I believe our task as a prophetic community is to do our work, engage with conversations, finding and showing what we can do together to make a difference. We can speak of our hope for God’s and our future time and share it with our neighbours who, like us, work hard to meet the needs of today, and at the same time, want more. Want to make a positive impact on the lives of ourselves and others, want to dream what is possible, what can be, what will be, want more than what the present offers. 

These days I have a one-and-a-half hour round-trip commute solely devoted to coming to church and then going back home, picking up the kids enroute. And I happily do it, because I come here to make hope, knowing that I will find that gift - hope - here, for myself and for you and for others. 

Then, on the way here, last Tuesday morning, I had this sudden, mystical illusion or illumination… probably in the junction of Archibald St and Watt St. The whole world looked to me like water, endless water, flowing and rolling all around me. When God gives us a vision, it is supposed to be astonishing and fresh to the one who sees it or receives it. What this vision showed me was that I used to think that some of the life realities I experience and go through are “hard”. By “hard” I mean, not “difficult” even though they are difficulties, but (knocking the wood of the pulpit), solid, heavy, having their own own existence, fixed, unchanging. Like quantifiable, “hard facts”

I have not undergone any real, significant economic status challenges. I have lived a fairly comfortable (with some exceptions) middle-class life both in Korea and Canada. Yet, I have known the formidable, tedious presence of every-day ongoing racism and sexism, because they go together and they are ever-present, and I so much detested them. I also agonized a lot on defining who I am - my identity -, what my role is, and how to start and build mutually embracing, equal friendships with white colleagues, white students... in the “White world”. These were my hard realities, hard facts – my past, and, to some extent, my present. It would be easy to believe that these difficulties could be with me – forever.

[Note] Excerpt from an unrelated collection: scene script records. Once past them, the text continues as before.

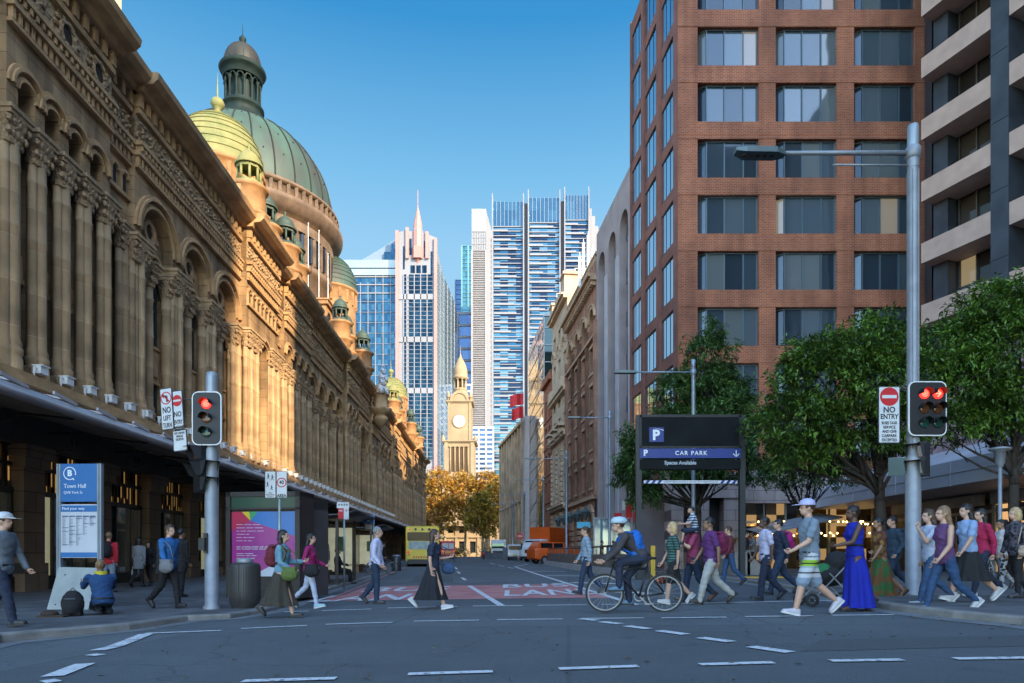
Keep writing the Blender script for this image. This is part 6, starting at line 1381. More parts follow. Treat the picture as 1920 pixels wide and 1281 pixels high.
# bus shelters
def shelter(x, y, rz, label, w_=4.2, ad=True):
    o = empty('bus_shelter', (x,y,PL(x,y)), rz, label, 'bus shelter', 'bus shelters along the kerb')
    # local x along the street away from camera, y towards facade
    b = M()
    for xx in (0, w_): b.box(xx-.05,-.05,0,xx+.05,.05,2.45); b.box(xx-.05,1.15,0,xx+.05,1.25,2.45)
    b.box(0,1.17,.35,w_,1.23,.42); b.box(0,1.17,2.2,w_,1.23,2.27); b.build('frame', mat('shelter_bronze', (.055,.045,.038), .45, .4), o)
    b = M(); pf = [(-.75,2.55),(-.2,2.42),(.5,2.38),(1.1,2.45),(1.5,2.62)]
    vs = [(xx, y_, z_+d) for xx in (-.5, w_+.5) for d in (0,.06) for y_, z_ in pf]; n = 5
    b.add(vs, [(i,i+1,2*n+i+1,2*n+i) for i in range(n-1)]+[(n+i,n+i+1,3*n+i+1,3*n+i) for i in range(n-1)]+[(i,n+i,n+i+1,i+1) for i in range(n-1)]+[(2*n+i,3*n+i,3*n+i+1,2*n+i+1) for i in range(n-1)]+[(0,2*n,3*n,n),(4,9,19,14)], True); b.build('roof', mat('shelter_roof', (.055,.05,.048), .45, .3), o)
    b = M(); b.box(.05,1.185,.42,w_-.05,1.215,2.2); b.build('back_glass', mat('shelter_glass', (.16,.17,.14), .06, .1, var=.15), o)
    b = M(); b.box(.8,.72,.42,2.8,1.1,.48); b.box(.9,.8,0,1.0,1.0,.42); b.box(2.6,.8,0,2.7,1.0,.42); b.build('bench', mat('bench_wood', (.20,.12,.06), .6), o)
    if ad:
        b = M(); b.box(w_-.08,-.0,.25,w_+.08,1.25,2.3); a = b.build('advert_case', mat('shelter_bronze', (.055,.045,.038), .45, .4), o)
        b = M(); b.box(w_-.10,.08,.4,w_-.085,1.17,2.15); b.build('advert_poster', mat('poster_cream', (.42,.40,.28), .3, var=.2, scale=2, emit=(.8,.8,.55), est=.06), a)
        b = M(); b.box(w_-.115,.35,1.2,w_-.101,.75,1.8); b.build('poster_picture', mat('poster_green_pic', (.04,.16,.05), .4), a)
    return o
shx = at(604,23); shelter(at(640,24.2)-.1, 24.0, pi/2+.06, 'dark bus shelter with curved roof and a seated man', 3.6)
shelter(at(706,38), 36.5, pi/2+.06, 'second bus shelter further along the kerb before the bus', 3.6)
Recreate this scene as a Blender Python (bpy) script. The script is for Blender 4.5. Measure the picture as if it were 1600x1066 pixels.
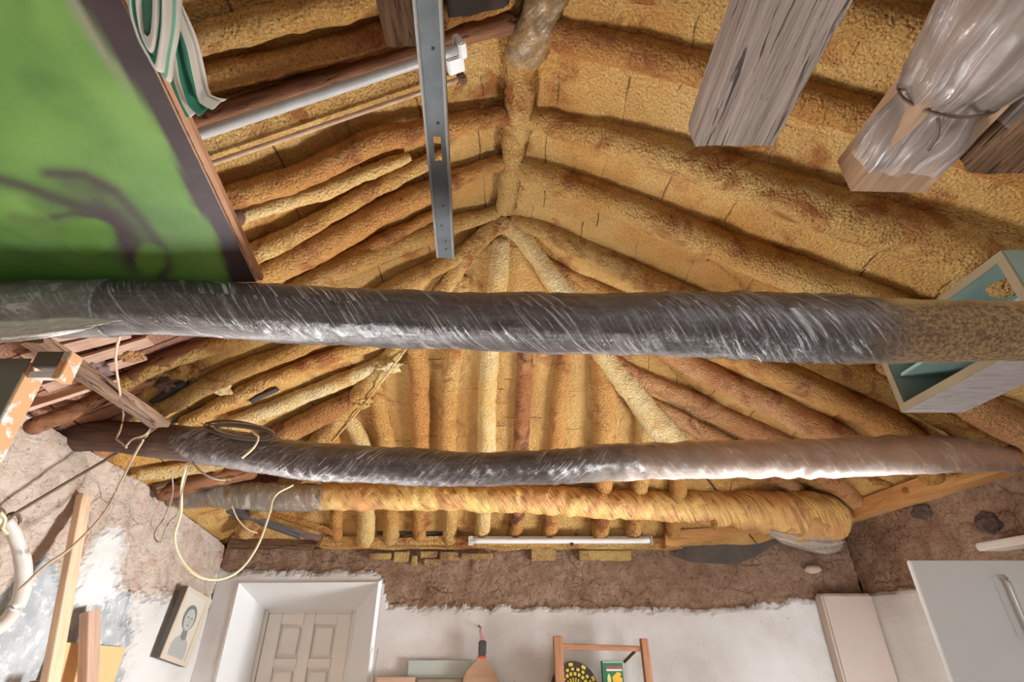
import bpy, bmesh, math, random
from mathutils import Vector, Matrix, noise
from mathutils.bvhtree import BVHTree
random.seed(7)
S = bpy.context.scene
COL = S.collection
for o in list(bpy.data.objects): bpy.data.objects.remove(o)

# ---------------------------------------------------------------- camera
F = 780.0; TH = math.radians(29.5); CZ = 1.8
cam = bpy.data.cameras.new('camera'); co = bpy.data.objects.new('camera', cam); COL.objects.link(co)
cam.sensor_width = 36; cam.lens = F / 1600 * 36; cam.clip_start = .02
co.location = (0, 0, CZ); co.rotation_euler = (math.pi / 2 + TH, 0, 0)
S.camera = co
S.view_settings.view_transform = 'Standard'; S.view_settings.look = 'None'
S.view_settings.gamma = 1; S.view_settings.exposure = 0.45
# ---------------------------------------------------------------- world and lights
w = bpy.data.worlds.new('sky'); S.world = w; w.use_nodes = True
w.node_tree.nodes['Background'].inputs[0].default_value = (.75, .85, 1, 1)
w.node_tree.nodes['Background'].inputs[1].default_value = 1.0
def area(name, loc, target, sx, sy, power, col):
    l = bpy.data.lights.new(name, 'AREA'); l.shape = 'RECTANGLE'; l.size = sx; l.size_y = sy
    l.energy = power; l.color = col
    o = bpy.data.objects.new(name, l); COL.objects.link(o); o.location = loc
    o.rotation_euler = (Vector(target) - Vector(loc)).to_track_quat('-Z', 'Y').to_euler()
    return o
kw_ = area('daylight_side_window', (2.22, 2.6, 1.1), (-1.0, 1.6, 2.1), .7, 1.0, 84, (.96, .98, 1)); kw_.data.spread = math.radians(100)
area('daylight_rear_window', (.6, -2.4, 1.6), (.2, 2, 2.0), 1.5, 1.3, 32, (.93, .97, 1))
lw_ = area('unseen_left_fill', (-1.88, 2.7, .95), (.4, .9, 2.7), .7, .9, 40, (.97, .98, 1)); lw_.data.spread = math.radians(86)  # unseen fill light added for the roof; the left wall has no window

# ---------------------------------------------------------------- projection helpers (photo measurements onto real planes)
c_, s_ = math.cos(TH), math.sin(TH)
CAM = Vector((0, 0, CZ))
def ray(px, py):
    u = (px - 800) / F; v = -(py - 533) / F
    return Vector((u, c_ - v * s_, s_ + v * c_))       # unit depth
def U(px, py, X=None, Y=None, Z=None, d=None):
    r = ray(px, py)
    if d is not None: t = d
    elif X is not None: t = X / r.x
    elif Y is not None: t = Y / r.y
    else: t = (Z - CZ) / r.z
    return CAM + r * t
def PX(p):
    q = Vector(p) - CAM
    dep = q.y * c_ + q.z * s_
    up = -q.y * s_ + q.z * c_
    if dep < .05: return (-9999, -9999, dep)
    return (800 + F * q.x / dep, 533 - F * up / dep, dep)
def fbm(p, s, oct=3, seed=0):
    v = 0; a = 1; t = 0
    for i in range(oct):
        v += a * noise.noise(Vector((p[0] * s + seed * 7.3, p[1] * s + 3.1 * seed, p[2] * s + i * 5.7))); t += a
        a *= .5; s *= 2.1
    return v / t
def inpoly(x, y, poly):
    c = False; n = len(poly); j = n - 1
    for i in range(n):
        xi, yi = poly[i]; xj, yj = poly[j]
        if (yi > y) != (yj > y) and x < (xj - xi) * (y - yi) / (yj - yi) + xi: c = not c
        j = i
    return c
def lerp(a, b, t): return a + (b - a) * t
def interp(x, tab):
    if x <= tab[0][0]: return tab[0][1]
    for (a, va), (b, vb) in zip(tab, tab[1:]):
        if x <= b: return lerp(va, vb, (x - a) / (b - a))
    return tab[-1][1]
def sm(a, b, x):
    t = max(0, min(1, (x - a) / (b - a))); return t * t * (3 - 2 * t)

# ---------------------------------------------------------------- materials
class N:
    def __init__(s, name):
        s.m = bpy.data.materials.new(name); s.m.use_nodes = True
        s.t = s.m.node_tree; s.b = s.t.nodes['Principled BSDF']; s.o = s.t.nodes['Material Output']
        s.tc = s.t.nodes.new('ShaderNodeTexCoord')
    def n(s, ty, **kw):
        x = s.t.nodes.new(ty)
        for k, v in kw.items():
            if k[0] == '_': setattr(x, k[1:], v)
        return x
    def l(s, a, b): s.t.links.new(a, b)
    def mapn(s, src, scale=(1, 1, 1), rot=(0, 0, 0)):
        m = s.n('ShaderNodeMapping'); m.inputs['Scale'].default_value = scale; m.inputs['Rotation'].default_value = rot
        s.l(s.tc.outputs[src], m.inputs[0]); return m.outputs[0]
    def noise(s, vec, scale, detail=4, rough=.55, dist=0):
        x = s.n('ShaderNodeTexNoise'); x.inputs['Scale'].default_value = scale; x.inputs['Detail'].default_value = detail
        x.inputs['Roughness'].default_value = rough; x.inputs['Distortion'].default_value = dist
        s.l(vec, x.inputs['Vector']); return x.outputs['Fac']
    def vor(s, vec, scale, feat='SMOOTH_F1'):
        x = s.n('ShaderNodeTexVoronoi'); x.feature = feat; x.inputs['Scale'].default_value = scale
        s.l(vec, x.inputs['Vector']); return x.outputs['Distance']
    def ramp(s, fac, stops):
        r = s.n('ShaderNodeValToRGB'); e = r.color_ramp.elements
        while len(e) < len(stops): e.new(.5)
        for el, (p, c) in zip(e, stops):
            el.position = p; el.color = (c, c, c, 1) if not hasattr(c, '__len__') else (*c, 1)
        s.l(fac, r.inputs[0]); return r.outputs[0]
    def mix(s, f, a, b, mode='MIX'):
        x = s.n('ShaderNodeMix'); x.data_type = 'RGBA'; x.blend_type = mode
        for i, v in ((0, f), (6, a), (7, b)):
            if hasattr(v, 'is_linked'): s.l(v, x.inputs[i])
            elif i == 0: x.inputs[0].default_value = v
            else: x.inputs[i].default_value = (*v, 1)
        return x.outputs[2]
    def math(s, op, a, b=0.0):
        x = s.n('ShaderNodeMath'); x.operation = op
        for i, v in ((0, a), (1, b)):
            if hasattr(v, 'is_linked'): s.l(v, x.inputs[i])
            else: x.inputs[i].default_value = v
        return x.outputs[0]
    def attr(s, name):
        x = s.n('ShaderNodeAttribute'); x.attribute_name = name; return x
    def color(s, c):
        if hasattr(c, 'is_linked'): s.l(c, s.b.inputs['Base Color'])
        else: s.b.inputs['Base Color'].default_value = (*c, 1)
    def rough(s, r):
        if hasattr(r, 'is_linked'): s.l(r, s.b.inputs['Roughness'])
        else: s.b.inputs['Roughness'].default_value = r
    def bump(s, h, dist, strength=1.0, prev=None):
        b = s.n('ShaderNodeBump'); b.inputs['Distance'].default_value = dist; b.inputs['Strength'].default_value = strength
        s.l(h, b.inputs['Height'])
        if prev: s.l(prev, b.inputs['Normal'])
        s.l(b.outputs[0], s.b.inputs['Normal']); return b.outputs[0]

def hexc(r, g, b):
    f = lambda c: (c / 255 / 12.92) if c / 255 < .04045 else ((c / 255 + .055) / 1.055) ** 2.4
    return (f(r), f(g), f(b))

def foam(name, light, mid, dark, lump=1.0, patch=.5, seams=False):
    m = N(name); P = m.tc.outputs['Object']
    geo = m.n('ShaderNodeNewGeometry'); W = geo.outputs['Position']
    big = m.noise(W, 2.6, 3, .6)
    c1 = m.mix(m.ramp(big, [(.38, 0.0), (.62, 1.0)]), light, mid)
    pt = m.noise(W, 5.5, 5, .65, .6)
    c2 = m.mix(m.ramp(pt, [(patch, 0.0), (patch + .12, 1.0)]), c1, dark)
    sp = m.noise(W, 160, 3, .7)
    c3 = m.mix(m.math('MULTIPLY', m.ramp(sp, [(.42, 1.0), (.56, 0.0)]), .38), c2, tuple(x * .38 for x in dark))
    if seams:
        ua = m.n('ShaderNodeUVMap'); ua.uv_map = 'uv'
        dv = m.n('ShaderNodeVectorMath'); dv.operation = 'ADD'
        nz = m.n('ShaderNodeTexNoise'); nz.inputs['Scale'].default_value = 6
        m.l(ua.outputs[0], nz.inputs['Vector'])
        sc = m.n('ShaderNodeVectorMath'); sc.operation = 'SCALE'; sc.inputs[3].default_value = .03
        m.l(nz.outputs['Color'], sc.inputs[0]); m.l(ua.outputs[0], dv.inputs[0]); m.l(sc.outputs[0], dv.inputs[1])
        sx = m.n('ShaderNodeSeparateXYZ'); m.l(dv.outputs[0], sx.inputs[0])
        row = m.math('FLOOR', m.math('DIVIDE', sx.outputs[1], .23))
        wn = m.n('ShaderNodeTexWhiteNoise'); wn.noise_dimensions = '1D'; m.l(row, wn.inputs['W'])
        fs = m.math('ADD', m.math('DIVIDE', sx.outputs[0], .26), m.math('MULTIPLY', wn.outputs['Value'], 3.0))
        fr = m.math('FRACT', fs)
        dj = m.math('ABSOLUTE', m.math('SUBTRACT', fr, .5))
        jm = m.math('MULTIPLY', m.ramp(dj, [(.004, 1.0), (.014, 0.0)]), m.ramp(m.noise(W, 3.3, 2), [(.42, .1), (.6, 1.0)]))
        w2 = m.n('ShaderNodeTexWhiteNoise'); w2.noise_dimensions = '2D'
        cb = m.n('ShaderNodeCombineXYZ'); m.l(m.math('FLOOR', m.math('ADD', fs, .5)), cb.inputs[0]); m.l(row, cb.inputs[1]); m.l(cb.outputs[0], w2.inputs['Vector'])
        c3 = m.mix(m.math('MULTIPLY', w2.outputs['Value'], .22), c3, tuple(x * .6 for x in mid))
        c3 = m.mix(m.math('MULTIPLY', jm, .75), c3, (.08, .04, .02))
        bare = m.attr('bare').outputs['Fac']
        wv = m.n('ShaderNodeTexBrick'); m.l(ua.outputs[0], wv.inputs['Vector'])
        wv.inputs['Scale'].default_value = 1; wv.inputs['Brick Width'].default_value = .6; wv.inputs['Row Height'].default_value = .075
        wv.inputs['Mortar Size'].default_value = .004
        wv.inputs['Color1'].default_value = (*hexc(190, 138, 112), 1); wv.inputs['Color2'].default_value = (*hexc(166, 118, 96), 1)
        wv.inputs['Mortar'].default_value = (*hexc(80, 50, 42), 1)
        c3 = m.mix(bare, c3, wv.outputs['Color'])
    m.color(c3)
    m.rough(m.ramp(pt, [(.45, .78), (.68, .42)]))
    m.b.inputs['Specular IOR Level'].default_value = .35
    v = m.vor(W, 120)
    n2 = m.noise(W, 75, 6, .72)
    h = m.math('ADD', m.math('MULTIPLY', v, -1.1), n2)
    pb = m.bump(h, .012 * lump, 1.0)
    n3 = m.noise(W, 16, 4, .6)
    pb = m.bump(n3, .03 * lump, .6, pb)
    if seams: m.bump(m.math('MULTIPLY', jm, -1.0), .012, .8, pb)
    return m.m
YEL = hexc(224, 184, 114); OCH = hexc(210, 157, 84); ORG = hexc(172, 108, 52); PAL = hexc(228, 206, 156); BRN = hexc(128, 72, 36)
FOAM = foam('spray_foam_ochre', YEL, OCH, ORG, 1.1, .53)
FOAMO = foam('spray_foam_orange', OCH, hexc(200, 138, 72), hexc(158, 94, 46), 1.0, .52)
FOAMP = foam('spray_foam_pale', PAL, YEL, OCH, .8, .56)
FOAMB = foam('spray_foam_resin_brown', hexc(205, 150, 84), hexc(176, 112, 64), hexc(122, 72, 50), 1.1, .47)
FOAMK = foam('spray_foam_pinkish', hexc(222, 172, 118), hexc(205, 142, 92), hexc(164, 96, 58), 1, .54)
DECK = foam('spray_foam_deck', YEL, OCH, ORG, .55, .55, True)
DECKO = foam('spray_foam_deck_end', hexc(222, 182, 112), hexc(206, 158, 90), hexc(164, 104, 56), .5, .54, True)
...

But - the experience of envisioning the whole world rolling like water suddenly invited me to see a new horizon of God’s future time. Specifically, God’s future time for me. In this vision the hard realities that I believed were hard are not so “hard”, because in between each and every hard reality, there’s “Teum” “Sai”, (in Korean; unfilled space, gap) and I see the rest of the world flows with it, through it, between all places. 



Then I realized that rather than feeling stifled or constrained by the weight and the close-ness of the hard realities, I can be in these unfilled, flexible, open, in-between spaces, and in these creative, fluid places, I can be playful, creative, prophetic, a day-dreamer, widening the gap, so that more positive, fun, exciting possibilities flow, like water, endless water, rolling down to the streets. 

Some people call this kind of creativity, “queering”. Queering as future time versus straight as present time. 


Today’s story again calls us to the prophetic task of creative imagining: where and how we find God’s future time and presence in the midst of our present time. We look for the future as a gift, energizing hope, opening creation. When the facts of today are hard, we build a reminder, even a golden calf, of God’s, and our future. Where are we? What will be? What can be? The future speaks to our present, pulling us out of what is to what can be.